1. Segundo o Procurador-Geral da República, nesta entrevista, «Sócrates tem todo o direito de provar [no seu julgamento] a sua inocência».
Infelizmente, não se trata de um lapsus linguae, mas de uma genuína expressão da cultura penal que prevalece no Ministério Público quando se trata de acusar políticos, segundo a qual, feita a acusação, é aos próprios arguidos que incumbe provar a sua inocência, assim invertendo o "ónus de prova" e negando o princípio constitucional da presunção de inocência - e o seu corolário, o princípio in dubio pro reo, ou seja, absolvição em caso de dúvida razoável -, que é uma das grandes heranças da revolução constitucional contra o Antigo Regime e o "princípio inquisitorial", tornando-se um esteio essencial do Estado de direito em matéria penal.

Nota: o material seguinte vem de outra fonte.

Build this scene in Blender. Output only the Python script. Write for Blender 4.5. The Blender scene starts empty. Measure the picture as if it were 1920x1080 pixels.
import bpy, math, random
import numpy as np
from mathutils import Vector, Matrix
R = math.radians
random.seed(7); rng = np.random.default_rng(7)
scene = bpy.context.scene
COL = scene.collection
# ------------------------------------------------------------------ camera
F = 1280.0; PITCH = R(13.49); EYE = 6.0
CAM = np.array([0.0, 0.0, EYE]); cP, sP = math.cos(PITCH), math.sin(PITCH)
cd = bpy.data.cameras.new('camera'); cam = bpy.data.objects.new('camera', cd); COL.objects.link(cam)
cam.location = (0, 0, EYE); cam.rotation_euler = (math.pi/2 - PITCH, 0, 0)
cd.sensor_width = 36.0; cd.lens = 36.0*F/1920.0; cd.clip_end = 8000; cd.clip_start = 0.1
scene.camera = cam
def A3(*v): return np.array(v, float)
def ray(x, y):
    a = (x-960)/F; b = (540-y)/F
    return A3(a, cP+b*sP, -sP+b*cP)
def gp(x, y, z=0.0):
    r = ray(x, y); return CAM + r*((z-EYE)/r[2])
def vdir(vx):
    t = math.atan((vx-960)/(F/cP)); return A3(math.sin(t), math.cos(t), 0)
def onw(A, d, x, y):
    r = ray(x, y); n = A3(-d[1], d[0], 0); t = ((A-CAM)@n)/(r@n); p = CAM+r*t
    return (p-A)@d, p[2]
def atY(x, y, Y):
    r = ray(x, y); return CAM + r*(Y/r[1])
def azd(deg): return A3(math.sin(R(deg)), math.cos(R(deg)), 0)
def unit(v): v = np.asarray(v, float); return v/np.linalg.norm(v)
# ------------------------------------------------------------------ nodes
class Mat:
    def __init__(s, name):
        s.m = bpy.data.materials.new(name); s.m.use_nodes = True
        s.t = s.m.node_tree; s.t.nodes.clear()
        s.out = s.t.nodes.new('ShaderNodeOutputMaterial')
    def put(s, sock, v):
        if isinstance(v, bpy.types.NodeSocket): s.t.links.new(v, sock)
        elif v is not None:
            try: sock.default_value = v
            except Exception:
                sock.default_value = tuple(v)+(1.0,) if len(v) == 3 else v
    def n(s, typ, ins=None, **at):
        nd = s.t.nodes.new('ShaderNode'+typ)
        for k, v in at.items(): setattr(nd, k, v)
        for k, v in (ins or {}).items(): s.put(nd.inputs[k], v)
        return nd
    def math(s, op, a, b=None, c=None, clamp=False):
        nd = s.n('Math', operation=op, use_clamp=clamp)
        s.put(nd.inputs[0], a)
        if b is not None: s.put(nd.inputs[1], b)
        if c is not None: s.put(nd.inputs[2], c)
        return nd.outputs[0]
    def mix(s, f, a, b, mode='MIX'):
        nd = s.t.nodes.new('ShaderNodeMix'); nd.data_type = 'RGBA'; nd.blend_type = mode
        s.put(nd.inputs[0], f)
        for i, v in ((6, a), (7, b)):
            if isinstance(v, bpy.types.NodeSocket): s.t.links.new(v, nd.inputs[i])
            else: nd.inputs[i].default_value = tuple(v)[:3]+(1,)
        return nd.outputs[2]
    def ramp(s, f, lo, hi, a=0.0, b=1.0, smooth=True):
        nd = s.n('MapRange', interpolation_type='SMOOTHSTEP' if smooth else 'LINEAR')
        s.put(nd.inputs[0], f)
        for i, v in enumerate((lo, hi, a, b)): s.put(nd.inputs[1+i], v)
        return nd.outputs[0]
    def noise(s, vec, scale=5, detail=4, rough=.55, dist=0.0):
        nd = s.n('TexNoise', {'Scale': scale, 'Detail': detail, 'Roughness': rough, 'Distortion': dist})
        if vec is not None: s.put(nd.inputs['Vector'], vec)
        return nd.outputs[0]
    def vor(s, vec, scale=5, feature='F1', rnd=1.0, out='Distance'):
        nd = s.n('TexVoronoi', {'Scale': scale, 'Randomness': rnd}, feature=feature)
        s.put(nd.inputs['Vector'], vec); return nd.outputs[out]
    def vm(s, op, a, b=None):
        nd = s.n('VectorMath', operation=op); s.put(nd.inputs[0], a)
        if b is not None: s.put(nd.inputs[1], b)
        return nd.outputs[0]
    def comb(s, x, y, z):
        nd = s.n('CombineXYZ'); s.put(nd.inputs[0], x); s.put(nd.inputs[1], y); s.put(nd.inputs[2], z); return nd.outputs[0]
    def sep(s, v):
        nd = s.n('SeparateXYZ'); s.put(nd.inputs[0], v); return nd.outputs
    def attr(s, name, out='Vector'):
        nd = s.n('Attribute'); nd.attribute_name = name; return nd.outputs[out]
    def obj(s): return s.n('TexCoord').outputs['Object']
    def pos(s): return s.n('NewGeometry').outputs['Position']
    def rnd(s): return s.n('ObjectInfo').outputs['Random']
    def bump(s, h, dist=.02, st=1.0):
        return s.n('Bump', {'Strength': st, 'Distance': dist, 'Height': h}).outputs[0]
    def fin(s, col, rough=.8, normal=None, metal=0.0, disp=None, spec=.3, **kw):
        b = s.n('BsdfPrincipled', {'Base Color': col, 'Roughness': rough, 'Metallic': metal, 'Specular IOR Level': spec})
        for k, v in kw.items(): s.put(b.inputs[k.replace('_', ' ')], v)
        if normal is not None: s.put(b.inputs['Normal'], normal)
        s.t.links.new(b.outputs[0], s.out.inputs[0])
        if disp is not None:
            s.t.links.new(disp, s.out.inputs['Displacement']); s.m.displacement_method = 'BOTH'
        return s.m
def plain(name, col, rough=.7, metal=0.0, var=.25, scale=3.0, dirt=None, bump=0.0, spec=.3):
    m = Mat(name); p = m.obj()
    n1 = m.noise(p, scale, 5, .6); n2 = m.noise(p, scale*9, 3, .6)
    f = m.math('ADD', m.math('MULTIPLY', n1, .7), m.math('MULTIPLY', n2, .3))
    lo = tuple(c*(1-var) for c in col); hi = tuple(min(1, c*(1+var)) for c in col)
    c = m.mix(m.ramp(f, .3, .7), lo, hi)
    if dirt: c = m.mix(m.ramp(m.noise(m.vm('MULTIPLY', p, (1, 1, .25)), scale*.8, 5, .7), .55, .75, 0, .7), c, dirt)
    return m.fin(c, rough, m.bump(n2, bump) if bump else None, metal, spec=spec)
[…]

2. É evidente que no "tribunal" da opinião pública, com a prestimosa colaboração do Ministério Público (lembremos o espetáculo montado para a sua detenção ao regressar a Lisboa), o antigo Primeiro-Ministro já foi condenado, sem apelo nem agravo, há muito tempo, desde o início deste arrastado processo (aliás, em notória violação do direito a julgamento em prazo razoável).
Mas no tribunal da República que o vai julgar, ainda é ao Ministério Público que incumbe a obrigação de provar devidamente a sua acusação, e não inverso.